Why Are Major Carriers’ Websites So Bad?

In my experience, major wireless carriers have terrible websites. It’s hard to figure out all of the plans major carriers offer and the prices of those plans. Finding details about plans’ policies and limitations is often tricky. In contrast, a lot of small, MVNO carriers have easy-to-use websites.

Among the major carriers, I’ve spent the most time using Verizon’s website. While doing things that Verizon suggested I should be able to do online, I’d regularly be served error messages indicating that I should call Verizon’s telephone support.
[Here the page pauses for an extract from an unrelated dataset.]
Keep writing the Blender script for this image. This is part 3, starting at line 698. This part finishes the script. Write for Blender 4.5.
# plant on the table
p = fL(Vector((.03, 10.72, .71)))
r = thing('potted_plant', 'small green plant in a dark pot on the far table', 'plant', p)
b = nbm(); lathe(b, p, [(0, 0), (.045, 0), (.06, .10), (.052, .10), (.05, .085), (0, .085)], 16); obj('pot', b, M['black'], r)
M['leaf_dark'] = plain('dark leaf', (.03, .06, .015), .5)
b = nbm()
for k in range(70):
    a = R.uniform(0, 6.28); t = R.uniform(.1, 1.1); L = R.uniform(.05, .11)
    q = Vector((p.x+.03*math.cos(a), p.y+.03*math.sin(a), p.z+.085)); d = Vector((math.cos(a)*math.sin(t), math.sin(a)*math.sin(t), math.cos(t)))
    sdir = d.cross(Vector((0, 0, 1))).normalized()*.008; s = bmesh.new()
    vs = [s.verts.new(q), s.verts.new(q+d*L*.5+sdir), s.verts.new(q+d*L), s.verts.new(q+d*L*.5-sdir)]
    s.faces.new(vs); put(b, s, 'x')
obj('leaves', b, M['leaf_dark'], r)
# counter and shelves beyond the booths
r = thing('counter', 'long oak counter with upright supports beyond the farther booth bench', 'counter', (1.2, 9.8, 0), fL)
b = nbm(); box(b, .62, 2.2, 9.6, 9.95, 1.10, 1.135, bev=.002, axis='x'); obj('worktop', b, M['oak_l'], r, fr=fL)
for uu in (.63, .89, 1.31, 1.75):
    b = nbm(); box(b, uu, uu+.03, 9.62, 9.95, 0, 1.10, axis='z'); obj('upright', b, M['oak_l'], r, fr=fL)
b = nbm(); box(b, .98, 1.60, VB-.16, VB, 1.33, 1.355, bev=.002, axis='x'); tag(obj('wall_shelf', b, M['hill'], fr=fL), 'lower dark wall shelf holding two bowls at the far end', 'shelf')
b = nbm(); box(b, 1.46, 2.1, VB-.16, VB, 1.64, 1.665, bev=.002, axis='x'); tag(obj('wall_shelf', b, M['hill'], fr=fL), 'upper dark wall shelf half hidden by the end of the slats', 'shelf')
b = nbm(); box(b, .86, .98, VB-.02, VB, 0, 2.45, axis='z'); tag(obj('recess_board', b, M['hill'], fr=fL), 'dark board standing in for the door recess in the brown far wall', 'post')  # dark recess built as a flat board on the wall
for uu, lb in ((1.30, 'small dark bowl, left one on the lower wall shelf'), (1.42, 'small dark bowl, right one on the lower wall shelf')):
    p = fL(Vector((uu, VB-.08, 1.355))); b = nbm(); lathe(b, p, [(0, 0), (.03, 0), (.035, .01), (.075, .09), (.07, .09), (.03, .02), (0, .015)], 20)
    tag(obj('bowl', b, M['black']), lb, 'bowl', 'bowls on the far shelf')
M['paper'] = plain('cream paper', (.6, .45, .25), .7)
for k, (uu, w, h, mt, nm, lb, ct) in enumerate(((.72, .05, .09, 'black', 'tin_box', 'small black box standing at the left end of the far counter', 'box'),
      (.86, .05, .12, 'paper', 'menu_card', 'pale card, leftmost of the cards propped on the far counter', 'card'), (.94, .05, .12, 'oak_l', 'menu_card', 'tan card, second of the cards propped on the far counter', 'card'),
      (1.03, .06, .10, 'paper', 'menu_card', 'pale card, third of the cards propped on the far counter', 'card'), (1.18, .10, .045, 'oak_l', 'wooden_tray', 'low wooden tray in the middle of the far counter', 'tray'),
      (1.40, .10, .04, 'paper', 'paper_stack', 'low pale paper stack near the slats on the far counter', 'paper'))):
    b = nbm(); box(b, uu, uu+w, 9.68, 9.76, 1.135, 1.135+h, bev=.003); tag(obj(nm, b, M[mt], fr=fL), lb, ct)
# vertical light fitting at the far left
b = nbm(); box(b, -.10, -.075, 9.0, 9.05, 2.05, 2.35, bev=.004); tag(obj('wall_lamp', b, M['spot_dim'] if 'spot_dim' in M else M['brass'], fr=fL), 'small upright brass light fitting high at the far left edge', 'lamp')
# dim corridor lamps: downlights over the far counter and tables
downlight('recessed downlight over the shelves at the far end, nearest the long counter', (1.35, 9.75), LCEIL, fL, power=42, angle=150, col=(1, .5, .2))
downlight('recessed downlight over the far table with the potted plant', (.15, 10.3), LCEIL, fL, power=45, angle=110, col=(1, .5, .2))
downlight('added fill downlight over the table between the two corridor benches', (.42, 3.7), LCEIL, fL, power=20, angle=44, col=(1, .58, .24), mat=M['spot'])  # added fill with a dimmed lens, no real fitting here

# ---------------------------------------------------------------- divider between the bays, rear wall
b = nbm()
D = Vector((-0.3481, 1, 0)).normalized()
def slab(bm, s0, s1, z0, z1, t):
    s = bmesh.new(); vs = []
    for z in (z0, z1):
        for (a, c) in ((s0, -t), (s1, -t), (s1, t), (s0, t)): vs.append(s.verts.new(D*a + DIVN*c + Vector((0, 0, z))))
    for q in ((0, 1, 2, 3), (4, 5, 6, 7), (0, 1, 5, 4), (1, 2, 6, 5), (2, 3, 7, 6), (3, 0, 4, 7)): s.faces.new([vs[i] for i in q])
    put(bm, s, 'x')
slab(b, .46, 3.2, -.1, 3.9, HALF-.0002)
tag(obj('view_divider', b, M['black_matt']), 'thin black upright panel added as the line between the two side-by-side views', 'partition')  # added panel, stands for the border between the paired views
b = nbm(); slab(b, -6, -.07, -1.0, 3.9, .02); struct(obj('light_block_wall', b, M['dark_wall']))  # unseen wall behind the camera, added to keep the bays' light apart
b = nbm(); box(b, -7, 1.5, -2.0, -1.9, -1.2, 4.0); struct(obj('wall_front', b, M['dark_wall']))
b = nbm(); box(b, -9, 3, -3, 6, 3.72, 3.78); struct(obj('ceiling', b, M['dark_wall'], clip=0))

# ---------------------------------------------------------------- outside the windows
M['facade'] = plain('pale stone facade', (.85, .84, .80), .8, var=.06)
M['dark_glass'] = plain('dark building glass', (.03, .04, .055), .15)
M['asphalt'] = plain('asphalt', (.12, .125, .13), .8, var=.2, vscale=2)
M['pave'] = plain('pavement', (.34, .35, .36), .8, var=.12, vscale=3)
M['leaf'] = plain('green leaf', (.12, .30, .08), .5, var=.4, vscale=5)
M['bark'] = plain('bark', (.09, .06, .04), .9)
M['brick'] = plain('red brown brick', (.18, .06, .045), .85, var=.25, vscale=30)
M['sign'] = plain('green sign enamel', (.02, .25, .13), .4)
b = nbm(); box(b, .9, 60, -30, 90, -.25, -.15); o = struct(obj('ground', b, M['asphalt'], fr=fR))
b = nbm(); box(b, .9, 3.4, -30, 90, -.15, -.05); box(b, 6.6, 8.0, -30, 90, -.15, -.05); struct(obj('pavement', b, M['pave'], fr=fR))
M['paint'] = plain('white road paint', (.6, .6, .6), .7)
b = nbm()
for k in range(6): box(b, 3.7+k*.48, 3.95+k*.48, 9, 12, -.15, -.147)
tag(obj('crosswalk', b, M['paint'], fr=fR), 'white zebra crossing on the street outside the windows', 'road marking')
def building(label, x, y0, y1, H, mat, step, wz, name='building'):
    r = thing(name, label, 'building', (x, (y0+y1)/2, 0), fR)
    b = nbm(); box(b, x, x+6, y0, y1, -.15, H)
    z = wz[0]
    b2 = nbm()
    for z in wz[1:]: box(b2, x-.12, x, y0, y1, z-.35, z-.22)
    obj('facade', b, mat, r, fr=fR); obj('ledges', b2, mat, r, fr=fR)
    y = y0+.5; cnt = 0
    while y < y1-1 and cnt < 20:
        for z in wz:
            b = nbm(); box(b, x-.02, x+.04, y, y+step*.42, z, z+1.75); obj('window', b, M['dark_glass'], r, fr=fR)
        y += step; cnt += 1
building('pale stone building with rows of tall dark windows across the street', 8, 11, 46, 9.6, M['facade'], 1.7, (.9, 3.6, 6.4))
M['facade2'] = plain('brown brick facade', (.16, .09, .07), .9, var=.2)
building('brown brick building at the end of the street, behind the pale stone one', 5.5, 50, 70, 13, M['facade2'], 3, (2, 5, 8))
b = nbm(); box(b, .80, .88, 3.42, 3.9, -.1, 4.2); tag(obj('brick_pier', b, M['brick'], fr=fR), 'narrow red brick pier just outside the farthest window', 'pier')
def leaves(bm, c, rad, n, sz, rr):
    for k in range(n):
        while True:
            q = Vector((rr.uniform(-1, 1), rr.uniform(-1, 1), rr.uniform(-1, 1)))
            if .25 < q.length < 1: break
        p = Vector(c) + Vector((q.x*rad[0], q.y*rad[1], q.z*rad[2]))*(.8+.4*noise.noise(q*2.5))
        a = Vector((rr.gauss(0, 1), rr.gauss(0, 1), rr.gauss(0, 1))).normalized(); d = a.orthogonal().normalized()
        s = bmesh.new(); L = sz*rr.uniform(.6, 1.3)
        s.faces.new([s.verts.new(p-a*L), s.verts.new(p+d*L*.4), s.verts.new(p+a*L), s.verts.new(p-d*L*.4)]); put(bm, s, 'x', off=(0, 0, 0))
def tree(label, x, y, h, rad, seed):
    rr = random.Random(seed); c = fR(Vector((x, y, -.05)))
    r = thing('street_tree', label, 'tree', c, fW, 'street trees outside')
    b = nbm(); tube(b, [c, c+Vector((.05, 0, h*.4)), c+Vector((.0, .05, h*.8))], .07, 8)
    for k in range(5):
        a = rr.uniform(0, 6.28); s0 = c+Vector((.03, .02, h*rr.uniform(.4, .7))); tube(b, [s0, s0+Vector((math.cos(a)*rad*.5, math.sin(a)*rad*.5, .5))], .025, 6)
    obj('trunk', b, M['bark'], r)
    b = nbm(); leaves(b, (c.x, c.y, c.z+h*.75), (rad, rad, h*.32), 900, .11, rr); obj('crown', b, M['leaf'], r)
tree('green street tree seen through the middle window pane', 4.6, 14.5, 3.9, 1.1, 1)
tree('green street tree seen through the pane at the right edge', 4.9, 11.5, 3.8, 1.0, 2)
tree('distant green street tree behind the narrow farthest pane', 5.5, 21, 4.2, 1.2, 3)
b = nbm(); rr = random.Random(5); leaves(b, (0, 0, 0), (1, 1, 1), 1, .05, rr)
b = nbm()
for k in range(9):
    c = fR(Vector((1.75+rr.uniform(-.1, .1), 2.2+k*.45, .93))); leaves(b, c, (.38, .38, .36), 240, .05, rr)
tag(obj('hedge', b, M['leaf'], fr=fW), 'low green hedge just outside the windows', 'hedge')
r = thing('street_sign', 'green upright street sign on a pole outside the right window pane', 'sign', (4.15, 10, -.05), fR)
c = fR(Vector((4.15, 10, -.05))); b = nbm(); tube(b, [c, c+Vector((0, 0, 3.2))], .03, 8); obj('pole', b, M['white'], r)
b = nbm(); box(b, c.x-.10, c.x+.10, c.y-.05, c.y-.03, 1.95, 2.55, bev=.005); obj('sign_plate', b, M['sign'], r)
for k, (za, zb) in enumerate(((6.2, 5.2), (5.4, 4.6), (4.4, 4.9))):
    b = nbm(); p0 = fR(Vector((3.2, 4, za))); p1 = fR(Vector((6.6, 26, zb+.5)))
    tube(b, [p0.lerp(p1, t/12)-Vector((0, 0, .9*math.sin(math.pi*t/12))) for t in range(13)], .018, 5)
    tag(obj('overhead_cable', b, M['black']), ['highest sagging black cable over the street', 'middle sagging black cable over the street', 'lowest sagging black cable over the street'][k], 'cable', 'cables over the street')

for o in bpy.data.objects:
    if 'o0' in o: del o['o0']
A recent Reddit thread titled Why is the official Verizon website so bad? touched on the same topic. Commenters indicated that bad websites are par for the course with the major carriers. Here’s the top-voted comment in the thread:[1]

AT&Ts website and app are far worse. I promise you.

So why are major carriers’ websites so bad? I think part of the explanation is that mobile phone service in the U.S. is a confusopoly. Incompetence doesn’t explain why it’s difficult to find clear descriptions of carriers’ policies and limitations. Carriers make some information hard to find because keeping that information in hard-to-reach areas is in their interests. Carriers often default to showing website visitors a subset of their plans. Visitors often need to search to find prepaid and budget plans. Carriers know that price-sensitive consumers will be more likely to put effort into searching while price-insensitive consumers may spend more than they need to for premium service.

I don’t think my argument that mobile phone service is a confusopoly is sufficient to explain all of the ways in which major carriers websites are bad. It’s hard to see how some of the issues I’ve experienced could serve carriers’ interests. For example, Verizon’s website went down last week. I don’t think the outage was good for Verizon.

Maybe all of the complexity large carriers deal with contributes to their websites being so bad. Subscribers with major carriers are on all sorts of different plans with different policies, features, etc. On the other hand, lots of companies deal with complexity and still have good websites. Financial institutions offer complicated services; their websites seem to work a lot better than major carriers’ websites.

I’m not sure what to think. If other explanations make a lot of sense to you, let me know in the comments.

Footnotes

  1. The comment was made by Reddit user VLam802.